Leadership and Rat Poison
On January 11, 2021, Nick Saban, the head coach of the University of Alabama’s Crimson Tide football team, won the NCAA Division I national championship for the seventh time—eclipsing legendary Paul “Bear” Bryant’s record of six championships. Saban became Alabama’s—and the nation’s—all-time greatest college football coach. Saban has established a spectacular dynasty during his 14 years as head coach at Alabama, winning six of the past 12 national championships and cementing his status as the GOAT (greatest of all time).
In the traditional press interviews after the game, a reporter doggedly tried to get Saban to reflect on his success, coming at the question from various angles, but the great coach consistently demurred, calling attention time and again to the achievement of his players. In words and implications, the GOAT made it clear that his project had nothing to do with personal success. His only concern is the addition of value to the lives of his players. He has designed his coaching process to reward the efforts of his players, some of whom will gain monetary value by achieving a high status in the National Football league draft. Other players will gain fame in the state of Alabama, which they can parlay into business and personal opportunities. All of them will gain personal discipline, teamwork values, a commitment to perseverance, an experience of achievement, and a standard of excellence that will inform their futures and enhance their success in life.
Consistently, Saban refused to take any credit for the new championship or any of the past ones. The whole matter centered on the players. He showed no interest at all in self-aggrandizement. Perhaps the $9.5 million annual salary he receives from the university offers compensation enough, but his selflessness in victory factors heavily in his total net worth as a leader.
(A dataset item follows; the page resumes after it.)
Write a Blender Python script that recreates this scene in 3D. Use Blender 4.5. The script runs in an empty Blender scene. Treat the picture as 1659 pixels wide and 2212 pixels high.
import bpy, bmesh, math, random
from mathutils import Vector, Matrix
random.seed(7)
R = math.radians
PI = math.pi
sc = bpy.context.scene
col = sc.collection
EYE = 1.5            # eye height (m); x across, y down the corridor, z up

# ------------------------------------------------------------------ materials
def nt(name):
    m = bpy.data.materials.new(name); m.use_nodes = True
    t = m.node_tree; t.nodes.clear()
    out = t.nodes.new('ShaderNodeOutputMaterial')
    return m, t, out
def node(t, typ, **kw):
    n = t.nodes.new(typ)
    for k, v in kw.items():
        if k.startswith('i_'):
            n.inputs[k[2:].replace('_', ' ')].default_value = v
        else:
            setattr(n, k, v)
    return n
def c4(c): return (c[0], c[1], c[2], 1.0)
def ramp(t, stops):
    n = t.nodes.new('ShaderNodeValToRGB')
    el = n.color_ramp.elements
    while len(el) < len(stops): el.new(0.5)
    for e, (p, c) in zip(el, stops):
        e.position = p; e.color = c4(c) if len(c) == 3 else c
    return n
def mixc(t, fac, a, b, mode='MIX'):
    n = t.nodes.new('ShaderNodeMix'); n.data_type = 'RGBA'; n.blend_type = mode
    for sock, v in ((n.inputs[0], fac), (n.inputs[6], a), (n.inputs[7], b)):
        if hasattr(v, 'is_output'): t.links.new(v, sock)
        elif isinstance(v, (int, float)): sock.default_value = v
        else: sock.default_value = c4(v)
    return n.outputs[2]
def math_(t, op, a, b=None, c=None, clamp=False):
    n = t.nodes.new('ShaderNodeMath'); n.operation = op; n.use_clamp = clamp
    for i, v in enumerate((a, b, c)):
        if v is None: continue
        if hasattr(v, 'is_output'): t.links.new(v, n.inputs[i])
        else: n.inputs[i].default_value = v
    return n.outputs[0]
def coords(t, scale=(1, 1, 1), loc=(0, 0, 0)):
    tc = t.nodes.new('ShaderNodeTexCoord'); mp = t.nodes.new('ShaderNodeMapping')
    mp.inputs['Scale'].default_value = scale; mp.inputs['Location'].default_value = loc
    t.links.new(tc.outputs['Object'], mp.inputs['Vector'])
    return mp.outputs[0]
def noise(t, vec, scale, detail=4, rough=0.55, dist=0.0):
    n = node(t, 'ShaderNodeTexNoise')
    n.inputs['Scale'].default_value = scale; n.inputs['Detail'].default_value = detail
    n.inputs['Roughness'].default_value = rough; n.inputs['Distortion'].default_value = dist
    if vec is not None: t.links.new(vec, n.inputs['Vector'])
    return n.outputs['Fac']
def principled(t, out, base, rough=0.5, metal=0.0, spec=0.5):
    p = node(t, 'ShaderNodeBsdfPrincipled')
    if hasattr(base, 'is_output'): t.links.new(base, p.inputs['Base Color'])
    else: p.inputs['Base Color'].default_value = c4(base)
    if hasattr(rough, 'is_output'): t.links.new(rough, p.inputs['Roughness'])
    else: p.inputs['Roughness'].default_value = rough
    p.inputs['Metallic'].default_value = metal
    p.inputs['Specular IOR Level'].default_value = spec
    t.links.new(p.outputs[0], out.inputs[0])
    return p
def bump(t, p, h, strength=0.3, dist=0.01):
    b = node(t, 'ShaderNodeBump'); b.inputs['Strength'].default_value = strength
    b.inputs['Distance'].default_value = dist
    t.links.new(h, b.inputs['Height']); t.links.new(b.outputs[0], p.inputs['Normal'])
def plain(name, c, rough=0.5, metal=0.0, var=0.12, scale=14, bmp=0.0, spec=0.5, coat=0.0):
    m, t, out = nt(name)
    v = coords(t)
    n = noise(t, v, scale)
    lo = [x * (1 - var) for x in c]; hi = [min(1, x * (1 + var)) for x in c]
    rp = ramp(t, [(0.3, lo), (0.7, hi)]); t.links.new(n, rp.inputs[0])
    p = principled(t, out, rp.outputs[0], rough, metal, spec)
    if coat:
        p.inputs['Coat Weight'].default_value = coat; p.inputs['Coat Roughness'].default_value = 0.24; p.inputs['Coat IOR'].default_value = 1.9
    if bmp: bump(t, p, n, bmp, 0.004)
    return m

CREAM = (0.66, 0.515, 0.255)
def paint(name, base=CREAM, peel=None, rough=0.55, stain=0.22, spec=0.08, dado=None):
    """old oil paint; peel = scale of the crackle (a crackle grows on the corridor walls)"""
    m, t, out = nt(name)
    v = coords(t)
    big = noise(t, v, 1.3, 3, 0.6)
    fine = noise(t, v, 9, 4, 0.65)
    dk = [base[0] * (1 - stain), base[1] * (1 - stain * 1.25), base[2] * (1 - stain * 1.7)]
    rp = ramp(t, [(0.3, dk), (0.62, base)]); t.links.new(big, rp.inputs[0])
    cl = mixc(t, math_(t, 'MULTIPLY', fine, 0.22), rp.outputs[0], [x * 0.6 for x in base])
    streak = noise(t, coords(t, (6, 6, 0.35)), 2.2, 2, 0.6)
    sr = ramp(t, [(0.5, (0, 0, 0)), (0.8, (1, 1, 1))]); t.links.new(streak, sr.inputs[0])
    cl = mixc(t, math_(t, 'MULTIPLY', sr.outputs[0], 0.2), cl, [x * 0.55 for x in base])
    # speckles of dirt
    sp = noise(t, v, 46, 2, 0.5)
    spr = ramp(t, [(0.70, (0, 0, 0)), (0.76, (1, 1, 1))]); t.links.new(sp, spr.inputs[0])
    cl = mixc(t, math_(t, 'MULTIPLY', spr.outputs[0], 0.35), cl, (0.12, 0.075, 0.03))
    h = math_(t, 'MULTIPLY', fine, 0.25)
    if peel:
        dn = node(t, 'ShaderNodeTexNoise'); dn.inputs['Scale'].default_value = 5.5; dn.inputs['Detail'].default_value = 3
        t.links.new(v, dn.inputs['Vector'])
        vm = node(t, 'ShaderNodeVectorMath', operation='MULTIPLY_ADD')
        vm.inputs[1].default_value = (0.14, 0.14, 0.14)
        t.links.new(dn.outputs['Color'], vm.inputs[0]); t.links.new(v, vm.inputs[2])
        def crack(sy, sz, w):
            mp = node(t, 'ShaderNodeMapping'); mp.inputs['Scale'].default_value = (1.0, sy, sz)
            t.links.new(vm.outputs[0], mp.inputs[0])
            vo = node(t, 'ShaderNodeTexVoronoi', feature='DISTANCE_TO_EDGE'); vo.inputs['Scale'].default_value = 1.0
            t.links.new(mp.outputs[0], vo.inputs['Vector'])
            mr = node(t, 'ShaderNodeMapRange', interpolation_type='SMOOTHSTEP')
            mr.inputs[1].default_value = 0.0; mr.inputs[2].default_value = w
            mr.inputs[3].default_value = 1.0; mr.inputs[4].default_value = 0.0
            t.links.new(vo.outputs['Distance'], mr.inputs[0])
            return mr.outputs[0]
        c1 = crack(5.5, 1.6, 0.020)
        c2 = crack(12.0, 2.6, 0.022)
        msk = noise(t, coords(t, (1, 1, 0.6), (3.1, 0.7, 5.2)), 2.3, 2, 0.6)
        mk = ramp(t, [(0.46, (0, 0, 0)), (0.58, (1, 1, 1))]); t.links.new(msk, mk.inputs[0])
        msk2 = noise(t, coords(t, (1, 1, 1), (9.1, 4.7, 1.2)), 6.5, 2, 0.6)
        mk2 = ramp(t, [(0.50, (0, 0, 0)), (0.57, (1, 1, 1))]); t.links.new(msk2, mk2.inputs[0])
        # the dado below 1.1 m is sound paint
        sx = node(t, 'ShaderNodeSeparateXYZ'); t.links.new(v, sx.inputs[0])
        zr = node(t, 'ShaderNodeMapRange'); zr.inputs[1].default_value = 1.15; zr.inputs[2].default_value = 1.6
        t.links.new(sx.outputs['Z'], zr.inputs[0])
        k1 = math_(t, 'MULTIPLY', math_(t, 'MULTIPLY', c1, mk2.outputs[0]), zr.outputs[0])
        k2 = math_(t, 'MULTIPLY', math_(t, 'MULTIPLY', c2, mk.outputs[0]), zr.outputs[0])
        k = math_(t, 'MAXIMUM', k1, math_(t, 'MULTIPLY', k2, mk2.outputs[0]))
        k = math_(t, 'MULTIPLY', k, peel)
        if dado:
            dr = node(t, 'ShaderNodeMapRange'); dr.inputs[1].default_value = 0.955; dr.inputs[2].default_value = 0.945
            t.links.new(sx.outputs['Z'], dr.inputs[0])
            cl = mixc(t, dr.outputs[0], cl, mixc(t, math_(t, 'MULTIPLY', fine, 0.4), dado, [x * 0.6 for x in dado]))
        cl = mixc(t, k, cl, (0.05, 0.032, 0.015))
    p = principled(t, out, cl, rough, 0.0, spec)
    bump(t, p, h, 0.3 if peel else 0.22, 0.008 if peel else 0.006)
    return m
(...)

Perhaps many leaders who watched Nick Saban that night rued any past occasion on which they had taken personal credit for the success of their team. Leadership certainly gives leaders many opportunities to use the word “I,” and the temptation usually leads to error. Great leaders do not succumb to vainglory. True glory comes from the efforts of the team. When we see our people doing the best work they have ever done, we can feel proud of them. When the team wins, our own victory makes up the least interesting part of the story, and not the heart of it.
Such an attitude begets selflessness in the team. On the way to the championship game, three players figured highly in the deliberations for who would win the Heisman Trophy, college football’s most celebrated honor. The quarterback, the toughest running back, and the most reliable wide receiver all had Heisman-level statistics. The press pitted all three against each other for who would win the trophy. Not once could anyone get any of the players to argue that he deserved the trophy more than the others. They had been taught by Coach Saban that all of that press attention and hype is “rat poison” that will swell their heads and destroy the teamwork that wins championships. All three players eschewed the tempting morsels that contained the poison, and on the final day of the season, the coach wasn’t having any either.
Self-glory is rat poison to leaders. May we all learn to abstain from it.